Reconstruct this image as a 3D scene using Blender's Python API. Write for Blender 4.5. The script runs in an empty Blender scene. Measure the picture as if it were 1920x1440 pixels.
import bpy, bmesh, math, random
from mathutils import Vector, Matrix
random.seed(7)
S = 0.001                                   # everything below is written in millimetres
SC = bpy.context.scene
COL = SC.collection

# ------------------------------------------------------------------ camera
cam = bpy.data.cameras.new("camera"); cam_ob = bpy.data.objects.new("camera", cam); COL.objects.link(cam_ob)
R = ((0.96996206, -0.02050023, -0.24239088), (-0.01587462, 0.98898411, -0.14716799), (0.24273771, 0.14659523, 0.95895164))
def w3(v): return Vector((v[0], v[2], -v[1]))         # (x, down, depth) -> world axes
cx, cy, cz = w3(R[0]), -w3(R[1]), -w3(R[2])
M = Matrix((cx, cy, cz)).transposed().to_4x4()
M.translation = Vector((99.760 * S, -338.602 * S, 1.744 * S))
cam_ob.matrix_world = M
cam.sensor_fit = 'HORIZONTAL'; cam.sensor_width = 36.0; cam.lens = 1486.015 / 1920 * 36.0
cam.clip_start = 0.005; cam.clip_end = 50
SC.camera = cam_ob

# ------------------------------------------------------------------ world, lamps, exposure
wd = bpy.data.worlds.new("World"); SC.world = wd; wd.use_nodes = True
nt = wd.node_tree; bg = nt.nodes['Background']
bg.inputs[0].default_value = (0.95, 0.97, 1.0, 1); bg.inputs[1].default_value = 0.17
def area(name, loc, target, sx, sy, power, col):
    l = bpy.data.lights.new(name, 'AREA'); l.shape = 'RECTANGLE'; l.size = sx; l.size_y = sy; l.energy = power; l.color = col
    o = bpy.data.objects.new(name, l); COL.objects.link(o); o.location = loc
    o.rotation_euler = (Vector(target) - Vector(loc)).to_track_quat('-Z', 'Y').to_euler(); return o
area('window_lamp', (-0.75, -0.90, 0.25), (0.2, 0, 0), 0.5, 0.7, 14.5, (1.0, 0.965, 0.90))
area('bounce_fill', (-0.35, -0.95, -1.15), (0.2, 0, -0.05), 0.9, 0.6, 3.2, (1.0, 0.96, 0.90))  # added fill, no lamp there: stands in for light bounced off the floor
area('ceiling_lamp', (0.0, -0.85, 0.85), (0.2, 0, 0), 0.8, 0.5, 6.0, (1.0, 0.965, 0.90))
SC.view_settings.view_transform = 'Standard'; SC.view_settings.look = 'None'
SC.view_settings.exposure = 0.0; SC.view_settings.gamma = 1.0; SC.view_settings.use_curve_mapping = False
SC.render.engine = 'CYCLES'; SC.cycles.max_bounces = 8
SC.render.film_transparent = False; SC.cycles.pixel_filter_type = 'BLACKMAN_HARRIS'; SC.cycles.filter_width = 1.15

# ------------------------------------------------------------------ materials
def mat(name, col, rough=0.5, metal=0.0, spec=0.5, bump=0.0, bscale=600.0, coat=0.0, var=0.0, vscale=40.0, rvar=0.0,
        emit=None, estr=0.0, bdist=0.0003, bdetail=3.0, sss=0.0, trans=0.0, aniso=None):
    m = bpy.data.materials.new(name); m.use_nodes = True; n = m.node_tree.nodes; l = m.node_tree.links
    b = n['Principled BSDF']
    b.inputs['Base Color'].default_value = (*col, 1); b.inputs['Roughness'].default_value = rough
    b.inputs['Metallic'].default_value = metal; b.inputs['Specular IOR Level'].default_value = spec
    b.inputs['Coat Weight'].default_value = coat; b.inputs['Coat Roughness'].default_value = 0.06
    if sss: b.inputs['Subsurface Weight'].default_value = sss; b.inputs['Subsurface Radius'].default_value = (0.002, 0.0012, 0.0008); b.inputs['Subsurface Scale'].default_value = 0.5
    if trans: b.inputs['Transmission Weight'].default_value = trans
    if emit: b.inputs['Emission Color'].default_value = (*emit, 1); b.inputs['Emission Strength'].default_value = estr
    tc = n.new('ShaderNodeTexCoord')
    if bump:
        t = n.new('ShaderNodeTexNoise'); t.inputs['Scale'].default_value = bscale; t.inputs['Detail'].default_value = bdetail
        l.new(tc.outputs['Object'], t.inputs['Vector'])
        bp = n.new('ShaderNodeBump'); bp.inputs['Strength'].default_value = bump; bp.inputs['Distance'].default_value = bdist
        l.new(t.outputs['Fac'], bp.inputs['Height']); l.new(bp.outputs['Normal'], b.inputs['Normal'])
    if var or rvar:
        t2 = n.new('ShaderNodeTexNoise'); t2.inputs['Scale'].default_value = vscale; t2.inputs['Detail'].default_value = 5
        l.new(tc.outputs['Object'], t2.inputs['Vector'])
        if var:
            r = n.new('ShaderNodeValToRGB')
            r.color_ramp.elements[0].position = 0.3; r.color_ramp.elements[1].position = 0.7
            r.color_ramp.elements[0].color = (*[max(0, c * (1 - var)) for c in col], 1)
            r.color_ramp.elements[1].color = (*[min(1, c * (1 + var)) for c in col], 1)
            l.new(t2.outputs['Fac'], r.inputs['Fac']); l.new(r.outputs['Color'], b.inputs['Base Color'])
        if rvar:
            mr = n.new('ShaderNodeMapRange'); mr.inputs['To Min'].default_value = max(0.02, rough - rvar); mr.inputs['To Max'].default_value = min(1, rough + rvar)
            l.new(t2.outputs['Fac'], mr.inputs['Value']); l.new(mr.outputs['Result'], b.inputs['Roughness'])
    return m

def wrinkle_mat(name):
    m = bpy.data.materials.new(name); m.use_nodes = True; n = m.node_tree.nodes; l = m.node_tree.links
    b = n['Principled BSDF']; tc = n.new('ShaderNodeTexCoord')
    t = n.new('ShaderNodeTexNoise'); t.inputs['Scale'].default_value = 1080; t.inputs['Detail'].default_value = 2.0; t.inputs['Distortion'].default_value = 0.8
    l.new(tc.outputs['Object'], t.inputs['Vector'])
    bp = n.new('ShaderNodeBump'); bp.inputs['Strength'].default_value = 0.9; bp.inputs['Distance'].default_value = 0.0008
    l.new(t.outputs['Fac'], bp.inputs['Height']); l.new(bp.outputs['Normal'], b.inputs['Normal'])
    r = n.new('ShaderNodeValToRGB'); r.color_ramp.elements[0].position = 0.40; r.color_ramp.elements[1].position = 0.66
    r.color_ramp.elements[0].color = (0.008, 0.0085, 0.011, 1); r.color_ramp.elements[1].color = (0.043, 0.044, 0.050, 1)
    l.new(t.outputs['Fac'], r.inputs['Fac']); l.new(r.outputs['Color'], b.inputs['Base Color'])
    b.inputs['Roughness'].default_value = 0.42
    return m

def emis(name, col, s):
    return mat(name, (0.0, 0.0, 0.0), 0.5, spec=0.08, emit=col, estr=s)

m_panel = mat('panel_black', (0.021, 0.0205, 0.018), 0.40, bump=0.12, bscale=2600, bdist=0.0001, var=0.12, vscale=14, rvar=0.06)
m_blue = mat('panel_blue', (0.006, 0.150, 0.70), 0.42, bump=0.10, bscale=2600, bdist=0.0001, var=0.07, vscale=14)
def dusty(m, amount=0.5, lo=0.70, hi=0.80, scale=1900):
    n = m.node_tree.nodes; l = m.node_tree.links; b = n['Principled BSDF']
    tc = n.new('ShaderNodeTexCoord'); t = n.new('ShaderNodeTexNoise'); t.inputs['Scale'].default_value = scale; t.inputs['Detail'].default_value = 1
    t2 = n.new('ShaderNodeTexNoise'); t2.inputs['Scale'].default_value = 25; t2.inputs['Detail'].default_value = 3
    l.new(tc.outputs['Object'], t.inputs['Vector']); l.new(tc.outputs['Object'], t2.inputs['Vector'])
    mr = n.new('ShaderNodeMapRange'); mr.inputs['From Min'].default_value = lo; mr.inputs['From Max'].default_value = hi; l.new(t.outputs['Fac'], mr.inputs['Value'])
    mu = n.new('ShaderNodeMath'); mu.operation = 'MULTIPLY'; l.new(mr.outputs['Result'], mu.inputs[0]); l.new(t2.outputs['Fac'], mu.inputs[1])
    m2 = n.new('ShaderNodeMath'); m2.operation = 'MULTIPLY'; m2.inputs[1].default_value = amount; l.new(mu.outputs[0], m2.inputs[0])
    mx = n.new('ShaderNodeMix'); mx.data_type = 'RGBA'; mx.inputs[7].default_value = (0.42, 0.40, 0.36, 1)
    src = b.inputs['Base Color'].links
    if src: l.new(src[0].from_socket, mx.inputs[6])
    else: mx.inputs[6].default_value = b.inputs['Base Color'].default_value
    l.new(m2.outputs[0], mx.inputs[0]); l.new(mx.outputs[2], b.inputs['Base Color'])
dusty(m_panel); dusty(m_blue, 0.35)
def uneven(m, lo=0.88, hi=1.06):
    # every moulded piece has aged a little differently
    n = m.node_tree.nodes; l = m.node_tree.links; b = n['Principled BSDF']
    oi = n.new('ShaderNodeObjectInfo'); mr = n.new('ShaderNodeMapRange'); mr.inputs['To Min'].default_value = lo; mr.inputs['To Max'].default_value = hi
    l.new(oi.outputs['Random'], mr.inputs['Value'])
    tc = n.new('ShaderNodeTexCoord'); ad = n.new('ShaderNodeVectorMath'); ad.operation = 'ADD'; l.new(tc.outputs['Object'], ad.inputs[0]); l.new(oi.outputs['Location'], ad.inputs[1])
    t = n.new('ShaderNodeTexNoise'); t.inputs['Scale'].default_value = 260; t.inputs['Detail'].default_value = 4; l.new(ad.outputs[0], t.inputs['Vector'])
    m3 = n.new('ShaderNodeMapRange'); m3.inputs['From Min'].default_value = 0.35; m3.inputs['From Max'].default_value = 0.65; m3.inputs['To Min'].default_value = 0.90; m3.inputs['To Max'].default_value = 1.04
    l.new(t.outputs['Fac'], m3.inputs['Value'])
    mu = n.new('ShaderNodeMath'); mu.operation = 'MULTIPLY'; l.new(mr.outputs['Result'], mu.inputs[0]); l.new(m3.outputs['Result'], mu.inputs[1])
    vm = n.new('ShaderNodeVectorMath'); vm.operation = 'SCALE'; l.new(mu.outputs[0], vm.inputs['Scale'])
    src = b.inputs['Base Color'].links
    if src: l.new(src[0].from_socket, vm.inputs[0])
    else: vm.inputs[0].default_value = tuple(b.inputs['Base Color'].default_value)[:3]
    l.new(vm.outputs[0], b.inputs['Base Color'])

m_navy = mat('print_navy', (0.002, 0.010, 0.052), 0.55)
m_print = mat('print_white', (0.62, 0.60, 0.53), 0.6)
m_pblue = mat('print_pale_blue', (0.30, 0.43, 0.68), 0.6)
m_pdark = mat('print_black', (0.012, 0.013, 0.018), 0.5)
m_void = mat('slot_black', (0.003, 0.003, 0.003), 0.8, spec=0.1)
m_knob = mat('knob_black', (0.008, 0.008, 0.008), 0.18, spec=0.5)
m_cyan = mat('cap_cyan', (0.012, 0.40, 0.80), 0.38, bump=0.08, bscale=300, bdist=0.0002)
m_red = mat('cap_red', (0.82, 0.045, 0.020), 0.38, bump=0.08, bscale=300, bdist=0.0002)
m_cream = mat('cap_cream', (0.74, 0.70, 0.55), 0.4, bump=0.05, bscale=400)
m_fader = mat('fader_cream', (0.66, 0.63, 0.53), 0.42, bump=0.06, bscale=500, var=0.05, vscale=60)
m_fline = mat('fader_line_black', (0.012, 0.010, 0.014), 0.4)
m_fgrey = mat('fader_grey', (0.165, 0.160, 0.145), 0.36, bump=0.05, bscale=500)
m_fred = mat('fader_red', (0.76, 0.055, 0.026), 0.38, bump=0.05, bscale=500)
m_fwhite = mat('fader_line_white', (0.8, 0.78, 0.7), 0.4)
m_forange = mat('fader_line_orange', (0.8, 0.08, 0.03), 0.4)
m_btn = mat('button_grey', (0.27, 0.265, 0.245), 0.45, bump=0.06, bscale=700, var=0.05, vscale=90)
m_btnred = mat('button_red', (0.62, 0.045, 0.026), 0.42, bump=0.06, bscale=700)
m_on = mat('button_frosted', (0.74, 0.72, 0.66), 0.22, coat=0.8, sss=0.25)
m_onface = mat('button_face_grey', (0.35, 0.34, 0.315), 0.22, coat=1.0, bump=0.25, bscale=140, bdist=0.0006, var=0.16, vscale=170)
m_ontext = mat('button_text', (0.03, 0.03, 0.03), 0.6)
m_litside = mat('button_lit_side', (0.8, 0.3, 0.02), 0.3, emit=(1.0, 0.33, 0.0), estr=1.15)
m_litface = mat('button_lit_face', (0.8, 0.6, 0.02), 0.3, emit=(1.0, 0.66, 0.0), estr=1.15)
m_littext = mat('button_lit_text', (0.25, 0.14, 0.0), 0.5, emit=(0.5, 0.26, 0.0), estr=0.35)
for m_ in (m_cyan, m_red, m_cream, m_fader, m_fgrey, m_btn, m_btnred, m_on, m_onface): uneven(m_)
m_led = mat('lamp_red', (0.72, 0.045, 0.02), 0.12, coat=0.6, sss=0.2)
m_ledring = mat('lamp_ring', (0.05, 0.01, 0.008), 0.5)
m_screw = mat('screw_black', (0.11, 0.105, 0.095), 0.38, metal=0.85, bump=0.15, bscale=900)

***

> **TO DO**
The required output is the exact run of lines from the beginning of the listing above to the line that contains "COL = SC.collection", inclusive of both.

> **ANSWER TO THIS TASK**
Reconstruct this image as a 3D scene using Blender's Python API. Write for Blender 4.5. The script runs in an empty Blender scene. Measure the picture as if it were 1920x1440 pixels.
import bpy, bmesh, math, random
from mathutils import Vector, Matrix
random.seed(7)
S = 0.001                                   # everything below is written in millimetres
SC = bpy.context.scene
COL = SC.collection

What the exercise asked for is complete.